Tokyo Opera City Art Gallery
(Tokyo)
This is a selection of conceptual artworks from the considerable collection amassed by Yasuharu Ishikawa. Heavy on videos and text, quite a number of the pieces defy the conventional notion of art. One wonders, for instance, just how one goes about "collecting" a work like Pierre Huyghe's Name Announcer, which entails a doorman calling out the names of arriving visitors.
Tama/Anima (Please Breathe Life into Me): Rei Naito / photographs Naoya Hatakeyama
4 April - 31 May 2014
Gallery Koyanagi
(Tokyo)
Photographer Hatakeyama has captured the nuances of an installation that artist Rei Naito contributed to an atomic bomb-themed exhibition at the Hiroshima Prefectural Art Museum in 2013. The result is a moving collaboration between the two. Echoing the delicacy of Naito's work, Hatakeyama carefully chose his camera angles so as to record the silent conversation between artwork and viewer in the most unobtrusive manner possible.
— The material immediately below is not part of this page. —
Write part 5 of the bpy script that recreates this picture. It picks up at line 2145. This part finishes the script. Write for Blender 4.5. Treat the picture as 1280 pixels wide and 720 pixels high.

Atelier Bow Wow: Micro Public Space
15 February - 6 May 2014

Hiroshima City Museum of Contemporary Art
(Hiroshima)

This exhibition gathers together the architecture unit Atelier Bow Wow's entire output of "micro public spaces," works that hover somewhere in the zone between buildings and furniture. The actual structures displayed here provide a good summing-up of the Atelier's thinking on the potential of small public spaces, an interest they have pursued in tandem with their work designing residences.